Customers make themselves at home, toting in infants and other small children. moving the tables around, chatting with the cooks. 

Such casualness makes small businesses endearing and enduring, said John Gordon, a downtown Berkeley real estate agent for 20 years. 

“What makes a neighborhood great are small businesses, someone who cares when you walk into the store, who says, ‘Hi, how you doing.’” 

When Comic Relief lost its lease after 18 years in a long, narrow store on upper University Avenue, Gordon helped the popular comic book business move into a building he owns at the corner of Shattuck Avenue and Addison Street. The small business occupies a large space at 2280 Fulton St., filled with more than 75,000 volumes. 

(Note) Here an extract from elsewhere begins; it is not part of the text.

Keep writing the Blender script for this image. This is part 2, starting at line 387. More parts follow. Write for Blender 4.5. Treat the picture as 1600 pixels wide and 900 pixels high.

Owner Rory Root, who has read and sold comic books most of his life, said: “Comic books are a medium, not a genre. They can communicate anything—from Doonsebury to erotica, Superman to Japanese coming-of-age comics popular with young girls. 

Two first issues of Spiderman, printed in 1963 and protected in plastic, sell for $6,000 and $30,000. 

Root said most customers are aged 18 to 35. Some older ones want to know the ending of stories they lost track of years ago, he said. Does the Silver Surfer finally betray Galactus and side with the Fantastic Four to save the universe? “Yes,” Root says, pointing to the place on the shelves where the adventure unfolds. 

Walking down Fulton Street where it meets Bancroft, it’s hard to tell what the small store at 2280 is about. Boxes of old Life magazines sit near the doorway and sometimes the inside is neat and sometimes it is a clutter of coins, china, silver candlesticks, teapots, plates, salt-shakers and endlessly so on, with barely room to walk. It looks like someone is moving in or moving out but has looked like that for much of the 18 years it has been in business. 

A business card on the front door explains: “The Berkeley Collectible Shop.” 

George Klimacek, the owner and only employee, buys most of his inventory at estate sales. He sells much of it to other dealers. One of them, Ted Neima, owner of a collectible shop in Vacaville, said Klimacek is astute and honest. When he sells you something, “if there’s something wrong with it he tells you,” Neima said. 

Klimacek, who collected coins as a kid, said: “The first time I went to an auction, all I knew about was coins. I learned by trial and error and what I do now is try to find auction house mistakes.” He’s at his shop Monday, Wednesday, Thursday and Saturday afternoons, and sometimes on Tuesdays.